You have to suspend disbelief and just have a little fun with Here Come The Mummies.

The 10 members of the funk group from Nashville wrap themselves in mummy attire, and when they talk about "the day" they mean the days of Tutankhamun and Ramses. None of their identities are known, although they're rumored to be some of the top session players in Music City, and they've managed to maintain that anonymity for nearly 14 years and seven albums.

"You take the wraps off and all you get is a pile of funky bones," says singer and percussionist Java Mummy while bandmates Eddie Mummy and Mummy Cass jam in the background. "It's not like I have a driver's license or anything with my name on it.
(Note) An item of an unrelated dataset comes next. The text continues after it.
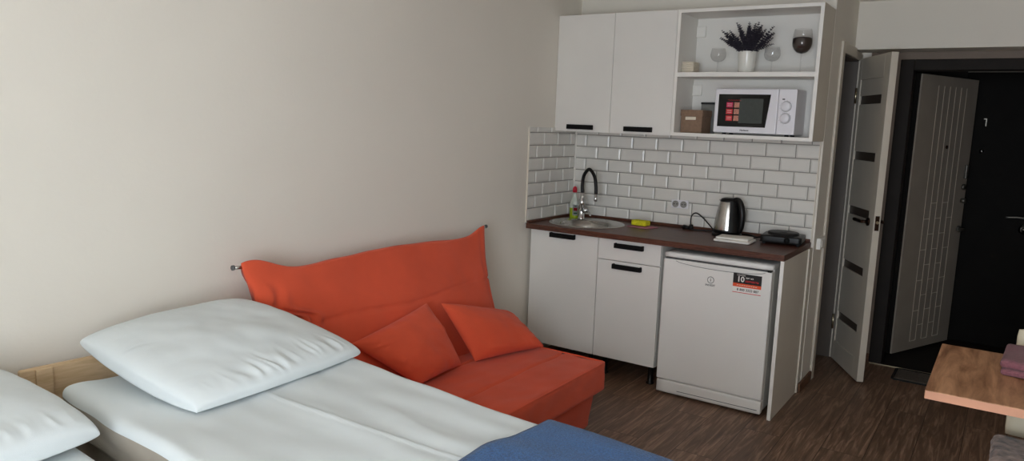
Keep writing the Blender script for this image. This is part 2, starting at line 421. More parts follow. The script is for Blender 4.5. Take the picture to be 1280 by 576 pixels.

They don't give old guys driver's licenses. When you hit 75 they start to take it away, and I'm more than 2,000 years old, baby, so I got nothin'!"

Java Mummy says the group was "a nomadic tribe of minstrels" that did "what musicians do, which is chase ladies. That's pretty much why people play music." But when the group ran afoul of a Middle Eastern royal, it was entombed but still, Java says with pride, "stayed a band." The group's brand of funk has evolved over the centuries ("We've always played the music that makes the ladies dance the most, baby," Java says) but there is some consternation in the Mummies' ranks over the world's more recent infatuation with zombies, vampires and other m,embers of the undead.

"Yeah, baby -- I mean, we're So much sexier," Java says. "I just think the problem is the looks, y'know? We sound cool, but we look terrible. We smell terrible. And we don't have hair; chicks like hair, nowadays real big, bushy hair. And a monkey in a wig looks like a chimpanzee.

"But we've been a band longer than we've been mummies, and we'll be around after (the other creatures) are gone."